Acoustoelectric current transport through single-walled carbon nanotubes

We have contacted single-walled carbon nanotubes after aligning the tubes by the use of surface acoustic waves. The acoustoelectric current has been measured at $4.2\mathrm{K}$, and a probing of the low-dimensional electronic states by the surface acoustic wave has been detected. By decreasing the acoustic wavelength resulting in an adjustment to the length of the defined carbon nanotube constriction, a quantization of the acoustoelectric current has been observed.

Figure 1

(a) AFM picture of two short SWNT’s aligned by the SAW at $\pm 45°$. (b) Schematic sample layout. (c) AFM picture of a contacted SWNT of sample A.

Figure 2

Sample A: acoustoelectric current oscillations by raising the applied rf power for two frequencies inside the passband of the IDT. Source-drain measurements for different temperatures are shown as an inset.

Figure 3

Sample B: acoustoelectric current as a function of applied rf frequency.
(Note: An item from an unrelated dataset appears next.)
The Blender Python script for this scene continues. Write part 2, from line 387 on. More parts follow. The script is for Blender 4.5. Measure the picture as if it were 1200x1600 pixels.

The inset shows an enlargement of the current at the frequency of the third harmonic.

Figure 4

Quantized acoustoelectric current as a function of applied rf power for two different SAW frequencies (first and third harmonics of the IDT) at $4.2\mathrm{K}$. The upper graph shows the derivative of the current.

Figure 5

Statistical overview of the height of the first current plateaus as a function of frequency.

Figure 6

Schematic model of the transport mechanism. One by one an electron is cycled through the CNTC by the piezoelectric SAW potential (sketched as dashed lines).